How can it be proven that G-D has no physicality? From where can we learn this essential fact about G-D? Apparently, some great sages from France believed that G-D did have a physical body. However, the Rambam disagreed, but how could he prove his point. One of the Rambam's 13 principles is the fact that G-D has no body and no relationship to a body, meaning this is an essential point for the Rambam to prove.

In the eighth halacha the Rambam says,
הרי מפורש בתורה ובנביאים שאין הקב"ה גוף וגוייה שנאמר כי ה' אלהיכם הוא אלהים בשמים ממעל ועל הארץ מתחת, והגוף לא יהיה בשני מקומות. ונאמר כי לא ראיתם כל תמונה. ונאמר ואל מי תדמיוני ואשוה. ואילו היה גוף היה דומה לשאר גופים:
"It is explained in the Torah and in the prophets that G-D has no body or form. It says, 'That the Lord is G-D of the heavens from above and on the land from below,'(Devarim 4:39) and it is impossible for a body to be in two places [at once]. It also says, 'For you did not see any form.'(Devarim 4:15) It also says, 'To who can you liken Me?' (Isaiah 40:25) If [G-D] had a body then it would obviously be similar to other bodies."

The Rambam's first idea, that a body can not exist in two places, describes what a body is as well as why G-D can not have one. The idea of a body existing in two places at once contradicts the definition of a body. A body is something that can only exist in one place because it is limited to a specific space. Something that is not limited to a specific place is by definition not a physical body. This is G-D, a being that exists in more than one place without the limitations of space.

The second idea in the Rambam is that the Jewish people did not see any form of G-D. This refers to when the Jewish people were at Mount Sinai and they saw the mist and the fire that encompassed the mountain, but they could not see a form of G-D. This reveals that G-D must not have any form since the Jewish people would have seen it since they were at the highest possible spiritual level on earth that could be attained. Therefore, it stands to reason that G-D must have no physical existence since the Jewish people could not see it even at this point.
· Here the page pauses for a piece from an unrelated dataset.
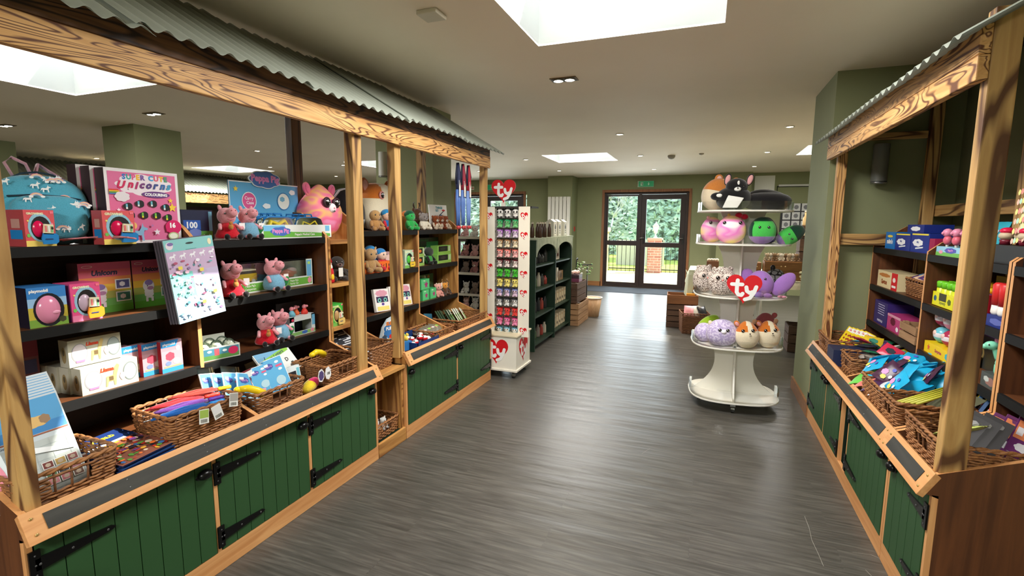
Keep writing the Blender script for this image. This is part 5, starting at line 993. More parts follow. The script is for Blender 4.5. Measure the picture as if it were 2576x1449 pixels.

The final point in the Rambam here is that G-D is not comparable to any being. If He were comparable to any type of being then it would stand to reason that He has some type of limitation and any type of limitation would cause a lack in G-D's abilities. This limitation would be some type of level of physicality in the sense that G-D's powers would have limits. Therefore, the Rambam proves that it is impossible to compare anything to G-D and thus His existence is unique compared to all other things in existence and His powers are infinite.


Soccer Dad said...

Why don't you mention that the Ra'avad took strong exception to the Rambam on this point. The Ra'avad considered a belief that Hashem is corporeal to be mistaken but not blasphemous.

E-Man said...

Well, I was just trying to write the Rambam's opinion. However, there are several opinions that agree with the Ra'avad on that point. I believe the Ramban also holds that, but I was only saying the Rambam. Thanks for pointing that out though.

Aryeh said...

I'm curious how the Rambam, in his first proof that a body can't exist in two places at once, would respond to recent ecidence in quantum mechanics that discovered that a physical object can be in two places at once -

E-Man said...

I don't know about this, but quantum mechanics states that you can either know the position of an object or its velocity, I believe.

I don't know if this means the object is physically in two states or that science has developed a device that is ruled by quantum mechanics.

I will look further into it, but I don't think this is an object physically being in two places at once, but rather two different energy states. But, I am not an expert.